April 26, 2017 by 4dancers

by Catherine L. Tully

This lovely book was sent to us by Anne Dunkin (the author) for review, and it’s easy to recommend. Dunkin has assembled a very interesting resource that would serve as a great tool for those teaching middle school, or even to have on hand at a dance studio library. It’s also a good read, just to add to your own personal knowledge of dance. It tells the stories of 12 dancers (6 male and 6 female) from various parts of the world, focusing on their childhoods and rise to prominence as a dancer.

Many different places are represented, including Mexico, Japan, India, Africa, and the United States. Every chapter begins with the dancer’s background, and outlines their journey to becoming a dancer. The information is coupled with black and white photographs, as well as a “Create A Dance” section at the end of the chapter, which is designed to give children a feel for the type of movement that particular dancer was known for. The dancers that are included in this book span a variety of different genres, ranging from ballet to Bharata Natyam, to Modern dance. There is even a little map in the beginning that shows where each dancer was from for reference.

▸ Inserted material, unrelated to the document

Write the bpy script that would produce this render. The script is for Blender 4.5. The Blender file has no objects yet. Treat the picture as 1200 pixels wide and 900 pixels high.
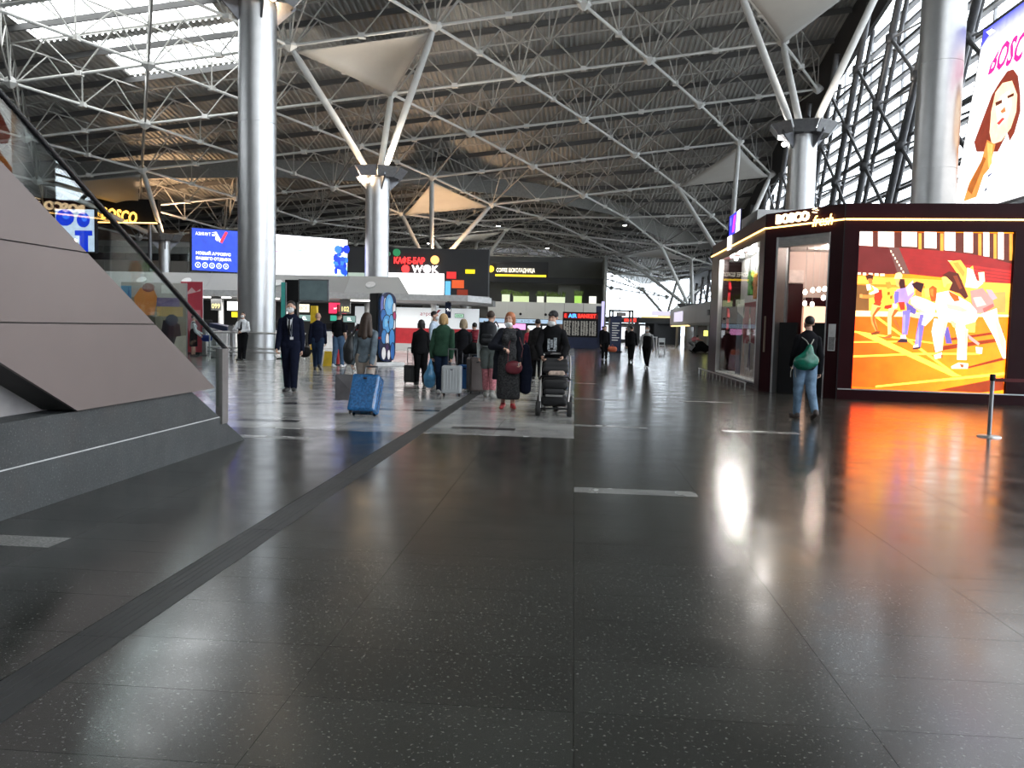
import bpy, bmesh, math, random
import numpy as np
from mathutils import Vector, Matrix, geometry
random.seed(7)
S = bpy.context.scene
COL = S.collection
PI = math.pi

# ------------------------------------------------------------------ camera
CH = 1.45
cam_d = bpy.data.cameras.new('camera'); cam = bpy.data.objects.new('camera', cam_d); COL.objects.link(cam)
cam_d.sensor_width = 36.0; cam_d.lens = 960.0 / 1200.0 * 36.0; cam_d.clip_end = 600; cam_d.clip_start = 0.05
cam.matrix_world = Matrix(((0.99683209, -0.02958241, 0.07382861, 0), (0.0756559, 0.0663327, -0.9949252, 0),
                           (0.02453503, 0.99735894, 0.06836064, CH), (0, 0, 0, 1)))
S.camera = cam
# ------------------------------------------------------------------ sky, exposure
W = bpy.data.worlds.new('overcast_sky'); S.world = W; W.use_nodes = True
wn = W.node_tree.nodes; wl = W.node_tree.links
bg = wn['Background']
tc = wn.new('ShaderNodeTexCoord'); sx = wn.new('ShaderNodeSeparateXYZ'); rmp = wn.new('ShaderNodeValToRGB')
wl.new(tc.outputs['Generated'], sx.inputs[0]); wl.new(sx.outputs['Z'], rmp.inputs[0])
rmp.color_ramp.elements[0].position = 0.0; rmp.color_ramp.elements[0].color = (.80, .87, .93, 1)
rmp.color_ramp.elements[1].position = 0.7; rmp.color_ramp.elements[1].color = (.97, .99, 1, 1)
wl.new(rmp.outputs[0], bg.inputs[0]); bg.inputs[1].default_value = 7.5
S.view_settings.view_transform = 'Standard'; S.view_settings.look = 'None'
S.view_settings.exposure = 0.0; S.view_settings.gamma = 1.0; S.view_settings.use_curve_mapping = False
cy = S.cycles
cy.use_denoising = True; cy.max_bounces = 6; cy.diffuse_bounces = 3; cy.glossy_bounces = 3; cy.transparent_max_bounces = 12; cy.transmission_bounces = 4
cy.caustics_reflective = False; cy.caustics_refractive = False; cy.sample_clamp_indirect = 6.0
def lamp(name, kind, loc, energy, col=(1, 1, 1), size=.2, aim=None, spot=1.2, blend=.5):
    d = bpy.data.lights.new(name, kind); d.energy = energy; d.color = col
    o = bpy.data.objects.new(name, d); COL.objects.link(o); o.location = loc
    if kind == 'AREA': d.size = size
    else: d.shadow_soft_size = size
    if kind == 'SPOT': d.spot_size = spot; d.spot_blend = blend
    if aim is not None: o.rotation_euler = (Vector(aim) - Vector(loc)).to_track_quat('-Z', 'Y').to_euler()
    return o

HALL_W = 2600.0; UP_W = 1900.0
# ------------------------------------------------------------------ materials
MATS = {}
def mat(name, col, rough=.5, metal=0., noise=None, emit=None, estr=0., bump=None, spec=.5, rand=0., coat=0.):
    if name in MATS: return MATS[name]
    m = bpy.data.materials.new(name); m.use_nodes = True; n = m.node_tree.nodes; l = m.node_tree.links
    b = n['Principled BSDF']; c4 = (*col, 1)
    b.inputs['Base Color'].default_value = c4; b.inputs['Roughness'].default_value = rough; b.inputs['Metallic'].default_value = metal
    b.inputs['Specular IOR Level'].default_value = spec
    if coat: b.inputs['Coat Weight'].default_value = coat
    if noise is None: noise = (6., .12)
    t = n.new('ShaderNodeTexCoord'); nz = n.new('ShaderNodeTexNoise'); nz.inputs['Scale'].default_value = noise[0]; nz.inputs['Detail'].default_value = 4
    l.new(t.outputs['Object'], nz.inputs['Vector'])
    mr = n.new('ShaderNodeMapRange'); mr.inputs[1].default_value = .3; mr.inputs[2].default_value = .7
    mr.inputs[3].default_value = 1 - noise[1]; mr.inputs[4].default_value = 1 + noise[1]; l.new(nz.outputs['Fac'], mr.inputs[0])
    vm = n.new('ShaderNodeVectorMath'); vm.operation = 'SCALE'; vm.inputs[0].default_value = col; l.new(mr.outputs[0], vm.inputs['Scale'])
    out = vm.outputs[0]
    if rand:
        oi = n.new('ShaderNodeObjectInfo'); m2 = n.new('ShaderNodeMapRange'); m2.inputs[3].default_value = 1 - rand; m2.inputs[4].default_value = 1 + rand
        l.new(oi.outputs['Random'], m2.inputs[0]); v2 = n.new('ShaderNodeVectorMath'); v2.operation = 'SCALE'; l.new(out, v2.inputs[0]); l.new(m2.outputs[0], v2.inputs['Scale']); out = v2.outputs[0]
    l.new(out, b.inputs['Base Color'])
    if bump:
        n2 = n.new('ShaderNodeTexNoise'); n2.inputs['Scale'].default_value = bump[0]; l.new(t.outputs['Object'], n2.inputs['Vector'])
        bp = n.new('ShaderNodeBump'); bp.inputs['Strength'].default_value = bump[1]; bp.inputs['Distance'].default_value = bump[2] if len(bump) > 2 else .01
        l.new(n2.outputs['Fac'], bp.inputs['Height']); l.new(bp.outputs[0], b.inputs['Normal'])
    if emit is not None:
        b.inputs['Emission Color'].default_value = (*emit, 1); b.inputs['Emission Strength'].default_value = estr
    MATS[name] = m; return m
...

This unique and interesting approach makes the book an especially good resource for teachers, since material of this nature is often difficult to find. The chapters lend themselves to either being used in their entirety, or as rich material to add to a lecture. The dancers that are covered here include:

  • Louis XIV
  • John Durang
  • Marie Taglioni
  • William Henry “Juba” Lane
  • Anna Pavlova
  • Rudolph Laban
  • Doris Humphrey
  • Michio Ito
  • Mrinalini Sarabhai
  • Pearl Primus
  • Amalia Hernandez
  • Arthur Mitchell

I’ve been in the field for over 40 years, and I learned quite a bit from reading this book myself. Don’t hesitate to add it to your library!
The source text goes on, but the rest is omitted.